What Happened
Business News Daily recently published guidance on how managers can set clearer expectations for their employees. The piece addresses a widespread problem in workplaces: workers underperform not because they lack skill, but because nobody told them precisely what success looks like. The article offers frameworks for closing that gap between what leaders assume employees understand and what employees actually hear.
The Communication Angle
Here is the lesson every manager needs to tattoo on their brain: vague directions are not kindness. They are negligence dressed up as flexibility.
When a manager says "do your best" or "keep me in the loop," they feel like they are giving autonomy. What they are actually doing is offloading their own responsibility to define the job. The employee is left guessing, and guessing costs everyone. Missed deadlines, rework, and resentment all trace back to that original moment when a leader chose comfort over clarity.
The most effective managers I have studied do one specific thing differently. They say the quiet part out loud. Instead of "handle the client," they say "call the client by Thursday, confirm the deliverable date, and send me a one-line summary of the call." That is not micromanagement. That is a complete sentence. There is a massive difference between controlling someone and simply finishing your thought.
There is also a timing problem. Most managers set expectations after something goes wrong. That is backwards. Expectations set after failure are not expectations at all. They are complaints with a professional coating. The conversation needs to happen at the start: before the project, before the quarter, before the first day on the job. Clarity up front is a gift. Clarity after the fact is a grievance.
The fix is not complicated. It requires three things: a specific outcome, a deadline, and a way to measure success. If you cannot describe what "done right" looks like before the work starts, you are not ready to delegate. Go back and figure that out first, then give the assignment.
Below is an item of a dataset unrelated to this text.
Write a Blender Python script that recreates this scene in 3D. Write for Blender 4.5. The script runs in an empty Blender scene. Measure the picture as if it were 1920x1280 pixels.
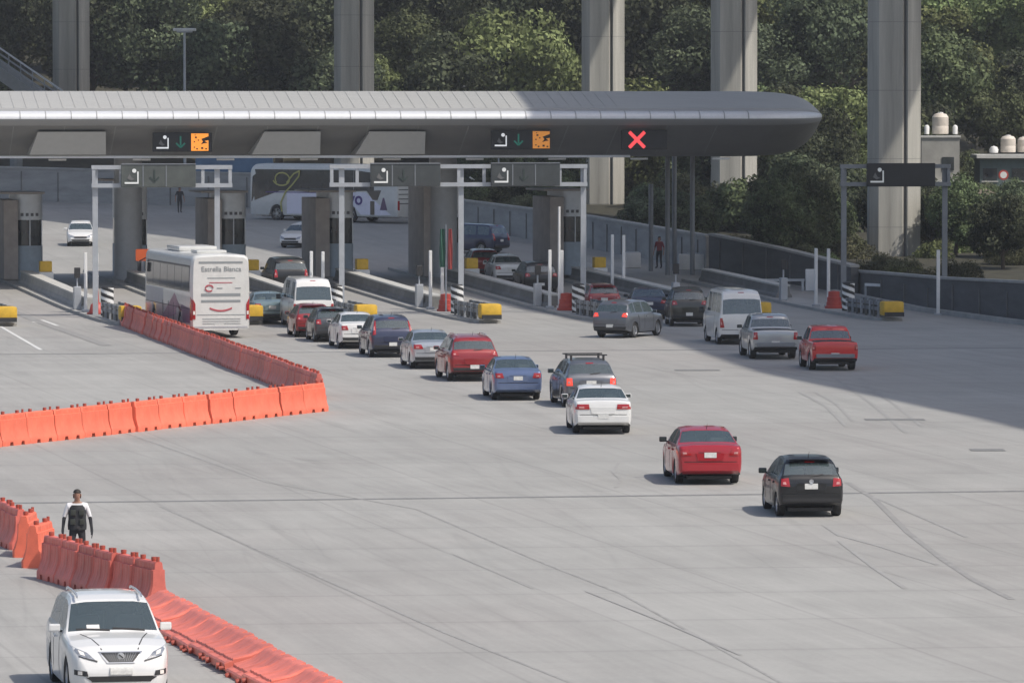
import bpy, bmesh, math, random
from mathutils import Vector, Matrix
from mathutils.bvhtree import BVHTree
R = math.radians
scene = bpy.context.scene
COL = scene.collection
random.seed(7)

# ---------------- camera, light, exposure ----------------
CAM_H = 10.1
cam_data = bpy.data.cameras.new('camera'); cam = bpy.data.objects.new('camera', cam_data); COL.objects.link(cam)
cam.location = (0, 0, CAM_H); cam.rotation_euler = (R(90 - 2.454), 0, 0)
cam_data.lens = 196.9; cam_data.sensor_width = 36; cam_data.clip_start = 1; cam_data.clip_end = 6000
scene.camera = cam
SUN = Vector((0.62, -0.40, 1.0)).normalized()
SUN_EL = math.asin(SUN.z); SUN_AZ = math.atan2(SUN.x, SUN.y)
world = bpy.data.worlds.new("World"); scene.world = world; world.use_nodes = True
wn = world.node_tree.nodes; wn.clear()
wo = wn.new('ShaderNodeOutputWorld'); wb = wn.new('ShaderNodeBackground'); ws = wn.new('ShaderNodeTexSky')
ws.sky_type = 'NISHITA'; ws.sun_disc = False; ws.sun_elevation = SUN_EL; ws.sun_rotation = SUN_AZ
ws.dust_density = 3.0; ws.ozone_density = 1.0
wb.inputs['Strength'].default_value = 0.14
world.node_tree.links.new(ws.outputs[0], wb.inputs[0]); world.node_tree.links.new(wb.outputs[0], wo.inputs[0])
sd = bpy.data.lights.new('sun', 'SUN'); so = bpy.data.objects.new('sun', sd); COL.objects.link(so)
sd.energy = 3.7; sd.angle = R(0.6); sd.color = (1.0, 0.94, 0.85)
so.rotation_euler = SUN.to_track_quat('Z', 'Y').to_euler(); so.location = (60, -40, 120)
scene.view_settings.view_transform = 'Standard'; scene.view_settings.look = 'None'
scene.view_settings.exposure = 0.0; scene.view_settings.gamma = 1.0

# ---------------- terrain and pixel-to-ground helper ----------------
F = 10500.0
def gz(y):                                   # the road climbs gently behind the plaza
    t = y - 255
    if t <= 0: return 0.0
    if t < 20: return 0.022 * t * t / 40
    return 0.022 * (t - 10)
def G(px, py):
    """ground point seen at a photo pixel (only used to survey where things stand)"""
    k = (py - 190) / F
    d = CAM_H / k
    for _ in range(60): d = 0.5 * d + 0.5 * (CAM_H - gz(d)) / k
    return Vector(((px - 960) / F * d, d, gz(d)))
PSI = R(8.45)
PSI2 = R(11.9); U2 = Vector((-math.sin(PSI2), math.cos(PSI2), 0))
U = Vector((-math.sin(PSI), math.cos(PSI), 0)); N = Vector((math.cos(PSI), math.sin(PSI), 0))

# ---------------- materials ----------------
MATS = {}
def mat(name, col, rough=0.6, metal=0.0, var=0.0, scale=3.0, coat=0.0, bump=0.0, spec=0.5, emit=None, emit_s=1.0, objvar=0.0, stretch=None):
    if name in MATS: return MATS[name]
    m = bpy.data.materials.new(name); m.use_nodes = True; nt = m.node_tree; nd = nt.nodes; L = nt.links
    b = nd['Principled BSDF']; MATS[name] = m
    b.inputs['Roughness'].default_value = rough; b.inputs['Metallic'].default_value = metal
    b.inputs['Coat Weight'].default_value = coat; b.inputs['Coat Roughness'].default_value = 0.05
    b.inputs['Specular IOR Level'].default_value = spec
    b.inputs['Base Color'].default_value = (*col, 1)
    if emit:
        b.inputs['Emission Color'].default_value = (*emit, 1); b.inputs['Emission Strength'].default_value = emit_s
    cur = None
    if var > 0:
        tc = nd.new('ShaderNodeTexCoord'); mp = nd.new('ShaderNodeMapping')
        if stretch: mp.inputs['Scale'].default_value = stretch
        L.new(tc.outputs['Object'], mp.inputs[0])
        n1 = nd.new('ShaderNodeTexNoise'); n1.inputs['Scale'].default_value = scale; n1.inputs['Detail'].default_value = 6; n1.inputs['Roughness'].default_value = 0.65
        L.new(mp.outputs[0], n1.inputs['Vector'])
        rp = nd.new('ShaderNodeMapRange'); rp.inputs['From Min'].default_value = 0.25; rp.inputs['From Max'].default_value = 0.75
        rp.inputs['To Min'].default_value = 1 - var; rp.inputs['To Max'].default_value = 1 + var
        L.new(n1.outputs['Fac'], rp.inputs['Value'])
        mx = nd.new('ShaderNodeVectorMath'); mx.operation = 'SCALE'; mx.inputs[0].default_value = col
        L.new(rp.outputs[0], mx.inputs['Scale']); cur = mx.outputs[0]
        if bump:
            bp = nd.new('ShaderNodeBump'); bp.inputs['Strength'].default_value = bump; bp.inputs['Distance'].default_value = 0.02
            L.new(n1.outputs['Fac'], bp.inputs['Height']); L.new(bp.outputs[0], b.inputs['Normal'])
    if objvar > 0:
        oi = nd.new('ShaderNodeObjectInfo'); r2 = nd.new('ShaderNodeMapRange')
        r2.inputs['To Min'].default_value = 1 - objvar; r2.inputs['To Max'].default_value = 1 + objvar
        L.new(oi.outputs['Random'], r2.inputs['Value'])
        m2 = nd.new('ShaderNodeVectorMath'); m2.operation = 'SCALE'
        if cur: L.new(cur, m2.inputs[0])
        else: m2.inputs[0].default_value = col
        L.new(r2.outputs[0], m2.inputs['Scale']); cur = m2.outputs[0]
    if cur: L.new(cur, b.inputs['Base Color'])
    return m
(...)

This is exactly the kind of scenario I break down in Say It Right Every Time. The chapter on directive language gives you a framework for turning fuzzy intentions into instructions that actually land, so your team stops reading your mind and starts delivering what you actually need.
Key Takeaway
Before you assign any task today, write down three words or a short phrase that answers this question: "How will I know this was done well?" If you cannot write it down in plain language, do not give the task yet. Nail that answer first, then open your mouth.